The terms of the deal were not disclosed, but a gig as a Fox News contributor can be lucrative. After being named Trump’s national security adviser in 2018, John Bolton disclosed that he had been earning a salary of $569,423 serving as a contributor for Fox, according to his financial disclosure form.

“As a now former diplomat and member of Congress, and in this new role at FOX News Media, I intend to give viewers a candid, no-nonsense look at geopolitics, international relations and the America First policies that helped chart the course for unprecedented American prosperity and security,” said Pompeo.

Pompeo joins Trump veterans Kayleigh McEnany, former White House press secretary; Larry Kudlow, a Trump economic adviser; and Lara Trump, the ex-president’s daughter-in-law who worked on his campaign.

Fox News Channel logo
Fox News Channel logo seen outside the corporate headquarters of its parent, News Corp.
AFP via Getty Images

The network had earlier hired another former press secretary, Sara Huckabee Sanders, but that relationship ended when she declared she was running for governor of Arkansas.
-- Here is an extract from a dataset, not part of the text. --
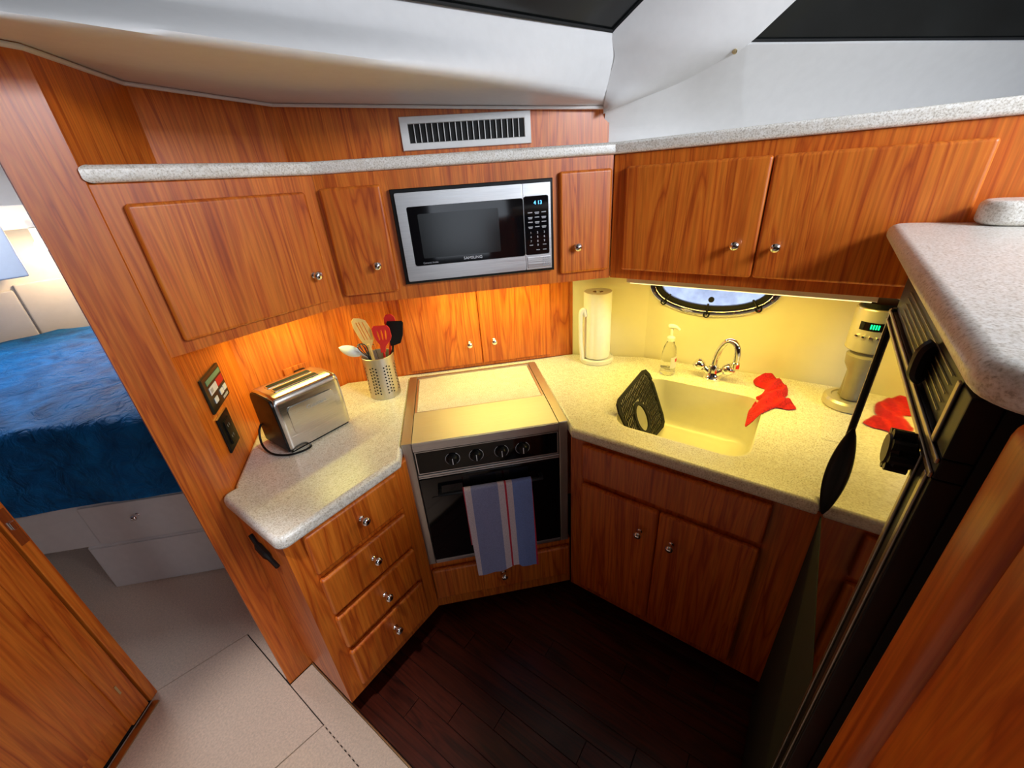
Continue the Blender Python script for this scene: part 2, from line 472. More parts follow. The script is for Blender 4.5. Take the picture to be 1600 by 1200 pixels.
# carpet in the passage, laid in panels
cp = thing('floor_carpet', 'beige carpet of the passage with seamed hatch panels', None, 'W', (0, 1.0, .1), kind='structure')
part(cp, 'underlay', prism([(.214, -1.7), (.214, 1.12), (.13, 1.2), (.50, 1.95), (-.2, 2.3), (-2.4, 2.3), (-2.4, -1.7)], .04, .094), 'matte_black')
g = .0012
for poly in ([(.137 + g, -1.7), (.218, -1.7), (.218, 1.157), (.137 + g, 1.157)],
             [(-.136, 1.537 - g), (-.42, 1.315), (-.42, 1.044), (.137 - g, .952 + g), (.137 - g, 1.477 - g)],
             [(.137 - g, -1.7), (.137 - g, .952 - g), (-.42, 1.038), (-2.4, 1.30), (-2.4, -1.7)],
             [(-.136, 1.537 + g), (.137 + .002, 1.477 + g), (.139, 1.19), (.222, 1.195), (.60, 1.75), (-.3, 3.2), (-2.4, 3.2), (-2.4, 1.6), (-.45, 1.6)]):
    part(cp, 'carpet_panel', prism(poly, .092, .1005, .0022, 2), 'carpet')
st = bmesh.new()
for i in range(26):
    box(.1358, .1382, .94 - i * .02, .949 - i * .02, .0985, .1012, 0, bm=st)
part(cp, 'stitching', st, 'carpet', kind='stuff')
struct('trim_1', box(.2185, .2235, -1.5, 1.158, .080, .1035, .0012), 'brass', 'thin metal edge strip between carpet and plank floor')
# headliner valance
L0 = [(-.9, 1.15, 1.885), (-.3, 1.155, 1.875), (.139, 1.158, 1.864), (.236, 1.166, 1.859), (.445, 1.450, 1.874), (.80, 1.452, 1.856), (1.18, 1.075, 1.828), (1.545, .690, 1.800)]
L1 = [(-.75, 1.00, 1.82), (-.25, .94, 1.82), (.05, .895, 1.82), (.172, .877, 1.82), (.34, .857, 1.82), (.60, .82, 1.82), (1.05, .752, 1.82), (1.50, .668, 1.815)]
L2 = [(-.7, 1.37, 1.92), (-.2, 1.21, 1.92), (.1, 1.11, 1.92), (.25, 1.06, 1.92), (.465, .986, 1.92), (.66, .919, 1.92), (1.10, .758, 1.92), (1.472, .630, 1.918)]
L3 = [(-.7, 1.43, 1.975), (-.2, 1.25, 1.975), (.1, 1.14, 1.975), (.25, 1.085, 1.975), (.465, 1.005, 1.975), (.66, .935, 1.975), (1.10, .768, 1.975), (1.45, .628, 1.968)]
def lerp(a, b, t): return tuple(x + (y - x) * t for x, y in zip(a, b))
prof = []
for t in range(len(L0)):
    a, b, c, d = (Vector(q[t]) for q in (L0, L1, L2, L3))
    ctl = [a, a + (b - a) * .4, a + (b - a) * .78, b + (c - b) * .12 + (a - b) * .04, b + (c - b) * .42, b + (c - b) * .74, c + (b - c) * .08, c + (d - c) * .35, d]
    prof.append(spline(ctl, 3))
cols = list(zip(*prof))
def linear(pts, n=6):
    P = [Vector(p) for p in pts]
    return [P[i] + (P[i + 1] - P[i]) * (k / n) for i in range(len(P) - 1) for k in range(n)] + [P[-1]]
rows = [linear(c) if k < 3 else spline(c, 6) for k, c in enumerate(cols)]
zip_rows = [rows[0], rows[1]]
struct('ceiling', solid(grid(rows), .008), 'vinyl', 'padded white headliner valance curving below the windshield', angle=60)
struct('trim_2', tube([p + (q - p).normalized() * .008 + Vector((0, 0, -.006)) for p, q in zip(zip_rows[0], zip_rows[1])], .0048, 8), 'piping', 'thin white piping along the lower edge of the headliner')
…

The appointment comes at a time, however, when many former top Trump aides appear to be having a tough time landing private-sector jobs compared to past administrations amid concerns that his repeated claims that the election was stolen helped fuel the deadly Jan. 6 Capitol riots.

Matt Schlapp, chairman of the American Conservative Union, told the Washington Post that many Trump aides appear to be facing a jobs desert as they try to find new gigs in the private sector.

The report noted that four former cabinet members of the George W. Bush administration in 2009 had been named to the board of public corporations this far into the next administration. By comparison, no such appointments have been made for former Trump cabinet members.